[Records for the task]:

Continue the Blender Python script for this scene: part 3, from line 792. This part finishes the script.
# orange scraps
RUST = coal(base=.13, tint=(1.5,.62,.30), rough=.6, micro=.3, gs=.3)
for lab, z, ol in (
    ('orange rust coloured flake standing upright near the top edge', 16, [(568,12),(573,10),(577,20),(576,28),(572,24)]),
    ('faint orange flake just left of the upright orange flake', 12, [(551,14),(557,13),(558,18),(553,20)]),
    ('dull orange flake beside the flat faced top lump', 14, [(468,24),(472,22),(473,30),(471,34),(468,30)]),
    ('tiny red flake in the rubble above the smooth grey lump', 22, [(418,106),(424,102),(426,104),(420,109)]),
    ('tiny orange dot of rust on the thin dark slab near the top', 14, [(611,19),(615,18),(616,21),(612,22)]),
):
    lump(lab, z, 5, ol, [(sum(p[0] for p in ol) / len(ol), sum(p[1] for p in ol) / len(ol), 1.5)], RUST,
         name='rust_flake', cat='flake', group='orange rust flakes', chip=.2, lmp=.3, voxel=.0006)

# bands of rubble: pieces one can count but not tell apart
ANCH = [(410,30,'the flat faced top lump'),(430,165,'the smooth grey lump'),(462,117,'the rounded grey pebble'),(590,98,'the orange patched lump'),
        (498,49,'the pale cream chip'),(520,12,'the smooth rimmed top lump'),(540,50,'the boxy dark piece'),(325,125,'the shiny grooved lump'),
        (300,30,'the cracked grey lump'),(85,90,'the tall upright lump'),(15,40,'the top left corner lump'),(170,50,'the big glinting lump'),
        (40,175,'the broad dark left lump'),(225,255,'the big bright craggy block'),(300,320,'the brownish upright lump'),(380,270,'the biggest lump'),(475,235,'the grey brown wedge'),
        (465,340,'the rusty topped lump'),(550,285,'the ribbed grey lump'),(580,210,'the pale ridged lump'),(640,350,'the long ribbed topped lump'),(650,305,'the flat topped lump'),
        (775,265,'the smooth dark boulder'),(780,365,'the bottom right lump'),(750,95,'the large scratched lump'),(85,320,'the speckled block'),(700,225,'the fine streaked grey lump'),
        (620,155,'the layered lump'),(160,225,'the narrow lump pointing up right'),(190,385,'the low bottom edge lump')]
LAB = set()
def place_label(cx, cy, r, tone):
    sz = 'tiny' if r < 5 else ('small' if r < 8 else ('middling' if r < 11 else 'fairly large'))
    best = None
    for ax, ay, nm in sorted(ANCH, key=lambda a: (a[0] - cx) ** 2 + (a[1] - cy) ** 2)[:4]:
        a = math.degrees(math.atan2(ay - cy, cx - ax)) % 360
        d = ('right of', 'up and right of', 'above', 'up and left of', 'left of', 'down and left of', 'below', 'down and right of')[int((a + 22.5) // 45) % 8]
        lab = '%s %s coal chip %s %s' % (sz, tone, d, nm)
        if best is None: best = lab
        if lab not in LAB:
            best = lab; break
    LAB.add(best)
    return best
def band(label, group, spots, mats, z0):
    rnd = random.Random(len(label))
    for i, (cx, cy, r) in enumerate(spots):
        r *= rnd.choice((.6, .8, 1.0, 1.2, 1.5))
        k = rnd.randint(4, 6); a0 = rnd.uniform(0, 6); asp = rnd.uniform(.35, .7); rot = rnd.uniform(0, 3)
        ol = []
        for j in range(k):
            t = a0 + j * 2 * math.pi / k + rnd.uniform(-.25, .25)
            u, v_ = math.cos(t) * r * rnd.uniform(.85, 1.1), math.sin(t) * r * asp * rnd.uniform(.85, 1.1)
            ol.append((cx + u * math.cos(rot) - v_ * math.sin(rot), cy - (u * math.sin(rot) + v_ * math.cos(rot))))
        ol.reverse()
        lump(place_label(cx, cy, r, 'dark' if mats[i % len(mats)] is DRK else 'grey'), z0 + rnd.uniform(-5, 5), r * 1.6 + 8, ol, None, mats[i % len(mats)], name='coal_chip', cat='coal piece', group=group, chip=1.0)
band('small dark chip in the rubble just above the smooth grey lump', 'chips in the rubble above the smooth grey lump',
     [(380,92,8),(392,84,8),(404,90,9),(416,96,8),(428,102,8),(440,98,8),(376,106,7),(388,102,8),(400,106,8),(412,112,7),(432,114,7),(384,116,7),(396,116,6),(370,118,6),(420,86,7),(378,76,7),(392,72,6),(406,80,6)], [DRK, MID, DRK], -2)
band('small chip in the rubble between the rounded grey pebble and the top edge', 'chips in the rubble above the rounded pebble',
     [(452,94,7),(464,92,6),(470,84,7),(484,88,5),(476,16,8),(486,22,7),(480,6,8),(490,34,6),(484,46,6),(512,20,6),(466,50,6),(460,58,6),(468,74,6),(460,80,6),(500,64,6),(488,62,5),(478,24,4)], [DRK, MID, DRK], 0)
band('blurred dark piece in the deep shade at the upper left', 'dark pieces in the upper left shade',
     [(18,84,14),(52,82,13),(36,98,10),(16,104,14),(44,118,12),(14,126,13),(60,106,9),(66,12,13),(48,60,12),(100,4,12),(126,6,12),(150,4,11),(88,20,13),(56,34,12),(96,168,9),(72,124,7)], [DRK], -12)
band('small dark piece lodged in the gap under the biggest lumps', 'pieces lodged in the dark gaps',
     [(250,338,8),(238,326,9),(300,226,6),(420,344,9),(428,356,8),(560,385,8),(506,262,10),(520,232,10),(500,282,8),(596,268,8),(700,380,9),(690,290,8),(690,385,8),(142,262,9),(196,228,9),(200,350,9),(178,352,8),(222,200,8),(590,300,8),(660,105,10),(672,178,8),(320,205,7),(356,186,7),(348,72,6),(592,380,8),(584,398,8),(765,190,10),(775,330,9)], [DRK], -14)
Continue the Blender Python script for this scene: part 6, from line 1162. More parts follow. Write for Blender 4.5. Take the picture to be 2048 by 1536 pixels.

[Exercise requirements]: Repeat each entry word for word.

[Exercise output]:
Continue the Blender Python script for this scene: part 3, from line 792. This part finishes the script.
# orange scraps
RUST = coal(base=.13, tint=(1.5,.62,.30), rough=.6, micro=.3, gs=.3)
for lab, z, ol in (
    ('orange rust coloured flake standing upright near the top edge', 16, [(568,12),(573,10),(577,20),(576,28),(572,24)]),
    ('faint orange flake just left of the upright orange flake', 12, [(551,14),(557,13),(558,18),(553,20)]),
    ('dull orange flake beside the flat faced top lump', 14, [(468,24),(472,22),(473,30),(471,34),(468,30)]),
    ('tiny red flake in the rubble above the smooth grey lump', 22, [(418,106),(424,102),(426,104),(420,109)]),
    ('tiny orange dot of rust on the thin dark slab near the top', 14, [(611,19),(615,18),(616,21),(612,22)]),
):
    lump(lab, z, 5, ol, [(sum(p[0] for p in ol) / len(ol), sum(p[1] for p in ol) / len(ol), 1.5)], RUST,
         name='rust_flake', cat='flake', group='orange rust flakes', chip=.2, lmp=.3, voxel=.0006)

# bands of rubble: pieces one can count but not tell apart
ANCH = [(410,30,'the flat faced top lump'),(430,165,'the smooth grey lump'),(462,117,'the rounded grey pebble'),(590,98,'the orange patched lump'),
        (498,49,'the pale cream chip'),(520,12,'the smooth rimmed top lump'),(540,50,'the boxy dark piece'),(325,125,'the shiny grooved lump'),
        (300,30,'the cracked grey lump'),(85,90,'the tall upright lump'),(15,40,'the top left corner lump'),(170,50,'the big glinting lump'),
        (40,175,'the broad dark left lump'),(225,255,'the big bright craggy block'),(300,320,'the brownish upright lump'),(380,270,'the biggest lump'),(475,235,'the grey brown wedge'),
        (465,340,'the rusty topped lump'),(550,285,'the ribbed grey lump'),(580,210,'the pale ridged lump'),(640,350,'the long ribbed topped lump'),(650,305,'the flat topped lump'),
        (775,265,'the smooth dark boulder'),(780,365,'the bottom right lump'),(750,95,'the large scratched lump'),(85,320,'the speckled block'),(700,225,'the fine streaked grey lump'),
        (620,155,'the layered lump'),(160,225,'the narrow lump pointing up right'),(190,385,'the low bottom edge lump')]
LAB = set()
def place_label(cx, cy, r, tone):
    sz = 'tiny' if r < 5 else ('small' if r < 8 else ('middling' if r < 11 else 'fairly large'))
    best = None
    for ax, ay, nm in sorted(ANCH, key=lambda a: (a[0] - cx) ** 2 + (a[1] - cy) ** 2)[:4]:
        a = math.degrees(math.atan2(ay - cy, cx - ax)) % 360
        d = ('right of', 'up and right of', 'above', 'up and left of', 'left of', 'down and left of', 'below', 'down and right of')[int((a + 22.5) // 45) % 8]
        lab = '%s %s coal chip %s %s' % (sz, tone, d, nm)
        if best is None: best = lab
        if lab not in LAB:
            best = lab; break
    LAB.add(best)
    return best
def band(label, group, spots, mats, z0):
    rnd = random.Random(len(label))
    for i, (cx, cy, r) in enumerate(spots):
        r *= rnd.choice((.6, .8, 1.0, 1.2, 1.5))
        k = rnd.randint(4, 6); a0 = rnd.uniform(0, 6); asp = rnd.uniform(.35, .7); rot = rnd.uniform(0, 3)
        ol = []
        for j in range(k):
            t = a0 + j * 2 * math.pi / k + rnd.uniform(-.25, .25)
            u, v_ = math.cos(t) * r * rnd.uniform(.85, 1.1), math.sin(t) * r * asp * rnd.uniform(.85, 1.1)
            ol.append((cx + u * math.cos(rot) - v_ * math.sin(rot), cy - (u * math.sin(rot) + v_ * math.cos(rot))))
        ol.reverse()
        lump(place_label(cx, cy, r, 'dark' if mats[i % len(mats)] is DRK else 'grey'), z0 + rnd.uniform(-5, 5), r * 1.6 + 8, ol, None, mats[i % len(mats)], name='coal_chip', cat='coal piece', group=group, chip=1.0)
band('small dark chip in the rubble just above the smooth grey lump', 'chips in the rubble above the smooth grey lump',
     [(380,92,8),(392,84,8),(404,90,9),(416,96,8),(428,102,8),(440,98,8),(376,106,7),(388,102,8),(400,106,8),(412,112,7),(432,114,7),(384,116,7),(396,116,6),(370,118,6),(420,86,7),(378,76,7),(392,72,6),(406,80,6)], [DRK, MID, DRK], -2)
band('small chip in the rubble between the rounded grey pebble and the top edge', 'chips in the rubble above the rounded pebble',
     [(452,94,7),(464,92,6),(470,84,7),(484,88,5),(476,16,8),(486,22,7),(480,6,8),(490,34,6),(484,46,6),(512,20,6),(466,50,6),(460,58,6),(468,74,6),(460,80,6),(500,64,6),(488,62,5),(478,24,4)], [DRK, MID, DRK], 0)
band('blurred dark piece in the deep shade at the upper left', 'dark pieces in the upper left shade',
     [(18,84,14),(52,82,13),(36,98,10),(16,104,14),(44,118,12),(14,126,13),(60,106,9),(66,12,13),(48,60,12),(100,4,12),(126,6,12),(150,4,11),(88,20,13),(56,34,12),(96,168,9),(72,124,7)], [DRK], -12)
band('small dark piece lodged in the gap under the biggest lumps', 'pieces lodged in the dark gaps',
     [(250,338,8),(238,326,9),(300,226,6),(420,344,9),(428,356,8),(560,385,8),(506,262,10),(520,232,10),(500,282,8),(596,268,8),(700,380,9),(690,290,8),(690,385,8),(142,262,9),(196,228,9),(200,350,9),(178,352,8),(222,200,8),(590,300,8),(660,105,10),(672,178,8),(320,205,7),(356,186,7),(348,72,6),(592,380,8),(584,398,8),(765,190,10),(775,330,9)], [DRK], -14)
Continue the Blender Python script for this scene: part 6, from line 1162. More parts follow. Write for Blender 4.5. Take the picture to be 2048 by 1536 pixels.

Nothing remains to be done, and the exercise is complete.